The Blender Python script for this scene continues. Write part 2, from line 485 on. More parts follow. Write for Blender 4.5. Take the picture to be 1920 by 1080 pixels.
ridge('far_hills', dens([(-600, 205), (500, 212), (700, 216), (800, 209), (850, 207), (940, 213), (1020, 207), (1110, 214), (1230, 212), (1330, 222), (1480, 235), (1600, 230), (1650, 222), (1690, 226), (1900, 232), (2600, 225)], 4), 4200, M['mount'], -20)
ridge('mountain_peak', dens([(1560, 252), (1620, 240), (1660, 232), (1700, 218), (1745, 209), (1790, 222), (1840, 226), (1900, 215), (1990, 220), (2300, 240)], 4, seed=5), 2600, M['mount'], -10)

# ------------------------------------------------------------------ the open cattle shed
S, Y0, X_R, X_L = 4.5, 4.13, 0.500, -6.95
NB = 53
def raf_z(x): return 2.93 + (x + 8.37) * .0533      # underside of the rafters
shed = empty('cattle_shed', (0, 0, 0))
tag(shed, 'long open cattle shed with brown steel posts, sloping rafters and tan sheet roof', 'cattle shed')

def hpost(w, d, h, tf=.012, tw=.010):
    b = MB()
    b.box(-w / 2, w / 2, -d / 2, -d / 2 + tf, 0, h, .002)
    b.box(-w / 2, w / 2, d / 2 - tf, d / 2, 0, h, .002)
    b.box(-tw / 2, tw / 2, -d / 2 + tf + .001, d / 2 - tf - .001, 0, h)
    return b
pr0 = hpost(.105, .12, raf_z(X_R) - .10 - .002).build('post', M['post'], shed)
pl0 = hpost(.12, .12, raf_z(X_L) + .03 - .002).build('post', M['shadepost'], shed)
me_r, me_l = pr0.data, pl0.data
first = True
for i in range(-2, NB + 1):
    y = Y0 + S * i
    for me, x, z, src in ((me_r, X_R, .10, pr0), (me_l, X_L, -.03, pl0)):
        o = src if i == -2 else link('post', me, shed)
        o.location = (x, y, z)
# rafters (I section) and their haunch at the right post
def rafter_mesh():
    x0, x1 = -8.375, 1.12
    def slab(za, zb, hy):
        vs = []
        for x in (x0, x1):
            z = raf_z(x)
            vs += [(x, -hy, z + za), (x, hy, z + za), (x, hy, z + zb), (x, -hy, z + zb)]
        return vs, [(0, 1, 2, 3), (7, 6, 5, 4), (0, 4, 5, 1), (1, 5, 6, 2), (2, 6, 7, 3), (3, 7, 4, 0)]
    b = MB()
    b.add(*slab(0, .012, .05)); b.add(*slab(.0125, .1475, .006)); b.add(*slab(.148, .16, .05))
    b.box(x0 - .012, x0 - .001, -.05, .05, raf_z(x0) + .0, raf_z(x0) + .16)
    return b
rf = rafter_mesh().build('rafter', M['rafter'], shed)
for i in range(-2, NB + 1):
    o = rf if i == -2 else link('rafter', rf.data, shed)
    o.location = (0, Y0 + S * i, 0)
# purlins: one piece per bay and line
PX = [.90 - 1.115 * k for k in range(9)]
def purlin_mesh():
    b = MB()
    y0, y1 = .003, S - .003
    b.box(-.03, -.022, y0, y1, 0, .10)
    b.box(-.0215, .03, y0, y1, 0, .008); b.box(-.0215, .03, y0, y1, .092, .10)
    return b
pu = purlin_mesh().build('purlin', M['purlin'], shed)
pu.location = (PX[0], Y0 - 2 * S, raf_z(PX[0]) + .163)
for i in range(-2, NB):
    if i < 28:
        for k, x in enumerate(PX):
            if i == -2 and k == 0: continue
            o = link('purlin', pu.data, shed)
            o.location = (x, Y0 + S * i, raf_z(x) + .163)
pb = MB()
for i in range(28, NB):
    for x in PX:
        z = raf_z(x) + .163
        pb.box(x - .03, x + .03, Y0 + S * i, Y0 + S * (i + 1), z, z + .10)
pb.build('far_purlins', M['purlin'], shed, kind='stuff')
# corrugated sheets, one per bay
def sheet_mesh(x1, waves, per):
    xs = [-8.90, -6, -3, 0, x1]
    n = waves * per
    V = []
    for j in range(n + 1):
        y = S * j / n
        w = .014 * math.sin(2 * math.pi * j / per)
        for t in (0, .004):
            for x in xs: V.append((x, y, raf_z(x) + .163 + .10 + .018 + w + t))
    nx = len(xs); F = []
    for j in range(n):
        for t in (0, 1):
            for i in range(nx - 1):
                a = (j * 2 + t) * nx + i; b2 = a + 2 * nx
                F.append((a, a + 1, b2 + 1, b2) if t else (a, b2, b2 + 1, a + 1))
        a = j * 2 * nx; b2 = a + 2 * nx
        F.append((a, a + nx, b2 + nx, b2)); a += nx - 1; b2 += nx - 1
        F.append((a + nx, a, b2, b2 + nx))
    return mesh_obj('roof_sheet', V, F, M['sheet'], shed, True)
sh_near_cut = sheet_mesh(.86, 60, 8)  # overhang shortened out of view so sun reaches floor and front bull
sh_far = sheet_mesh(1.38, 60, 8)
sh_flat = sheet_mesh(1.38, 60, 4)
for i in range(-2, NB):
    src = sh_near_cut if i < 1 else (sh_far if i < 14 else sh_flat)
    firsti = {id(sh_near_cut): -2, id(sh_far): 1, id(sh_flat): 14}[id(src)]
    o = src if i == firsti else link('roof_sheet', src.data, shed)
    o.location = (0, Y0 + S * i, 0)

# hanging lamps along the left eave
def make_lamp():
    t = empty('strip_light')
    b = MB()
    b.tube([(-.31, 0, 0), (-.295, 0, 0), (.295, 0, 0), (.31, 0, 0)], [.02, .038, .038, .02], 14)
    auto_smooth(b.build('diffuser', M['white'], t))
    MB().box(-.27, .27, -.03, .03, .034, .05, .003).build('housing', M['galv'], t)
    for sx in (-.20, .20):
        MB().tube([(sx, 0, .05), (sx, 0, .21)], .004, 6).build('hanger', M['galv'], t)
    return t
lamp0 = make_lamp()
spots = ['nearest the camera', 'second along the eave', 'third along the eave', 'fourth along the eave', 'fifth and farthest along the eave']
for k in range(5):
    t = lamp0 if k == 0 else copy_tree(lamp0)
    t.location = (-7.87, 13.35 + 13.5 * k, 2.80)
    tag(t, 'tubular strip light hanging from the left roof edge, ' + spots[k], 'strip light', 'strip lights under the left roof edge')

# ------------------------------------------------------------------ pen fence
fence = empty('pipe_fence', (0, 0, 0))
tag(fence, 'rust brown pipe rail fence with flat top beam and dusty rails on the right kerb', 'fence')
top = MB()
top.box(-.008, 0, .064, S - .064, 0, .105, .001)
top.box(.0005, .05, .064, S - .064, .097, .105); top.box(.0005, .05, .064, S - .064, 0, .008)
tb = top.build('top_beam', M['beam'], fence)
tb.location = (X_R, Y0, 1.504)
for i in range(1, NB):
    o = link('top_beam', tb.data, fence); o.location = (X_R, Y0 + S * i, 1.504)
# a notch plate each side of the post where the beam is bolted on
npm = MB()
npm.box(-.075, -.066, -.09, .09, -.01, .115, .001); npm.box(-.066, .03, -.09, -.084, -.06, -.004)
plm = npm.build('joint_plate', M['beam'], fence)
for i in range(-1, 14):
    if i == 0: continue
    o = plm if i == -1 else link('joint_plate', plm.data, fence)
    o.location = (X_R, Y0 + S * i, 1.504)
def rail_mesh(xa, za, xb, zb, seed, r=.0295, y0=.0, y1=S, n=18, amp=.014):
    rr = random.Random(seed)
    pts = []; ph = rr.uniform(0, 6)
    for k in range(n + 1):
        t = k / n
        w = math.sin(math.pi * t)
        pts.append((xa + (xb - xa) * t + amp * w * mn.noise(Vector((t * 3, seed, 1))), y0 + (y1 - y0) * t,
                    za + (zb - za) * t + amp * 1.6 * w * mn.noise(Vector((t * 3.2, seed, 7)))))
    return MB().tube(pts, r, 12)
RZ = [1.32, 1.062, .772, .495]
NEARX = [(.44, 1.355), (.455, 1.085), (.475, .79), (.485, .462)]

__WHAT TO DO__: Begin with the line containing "me_r, me_l = pr0.data, pl0.data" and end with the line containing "o = rf if i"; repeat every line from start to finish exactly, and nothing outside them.

__EXERCISE OUTPUT__:
me_r, me_l = pr0.data, pl0.data
first = True
for i in range(-2, NB + 1):
    y = Y0 + S * i
    for me, x, z, src in ((me_r, X_R, .10, pr0), (me_l, X_L, -.03, pl0)):
        o = src if i == -2 else link('post', me, shed)
        o.location = (x, y, z)
# rafters (I section) and their haunch at the right post
def rafter_mesh():
    x0, x1 = -8.375, 1.12
    def slab(za, zb, hy):
        vs = []
        for x in (x0, x1):
            z = raf_z(x)
            vs += [(x, -hy, z + za), (x, hy, z + za), (x, hy, z + zb), (x, -hy, z + zb)]
        return vs, [(0, 1, 2, 3), (7, 6, 5, 4), (0, 4, 5, 1), (1, 5, 6, 2), (2, 6, 7, 3), (3, 7, 4, 0)]
    b = MB()
    b.add(*slab(0, .012, .05)); b.add(*slab(.0125, .1475, .006)); b.add(*slab(.148, .16, .05))
    b.box(x0 - .012, x0 - .001, -.05, .05, raf_z(x0) + .0, raf_z(x0) + .16)
    return b
rf = rafter_mesh().build('rafter', M['rafter'], shed)
for i in range(-2, NB + 1):
    o = rf if i == -2 else link('rafter', rf.data, shed)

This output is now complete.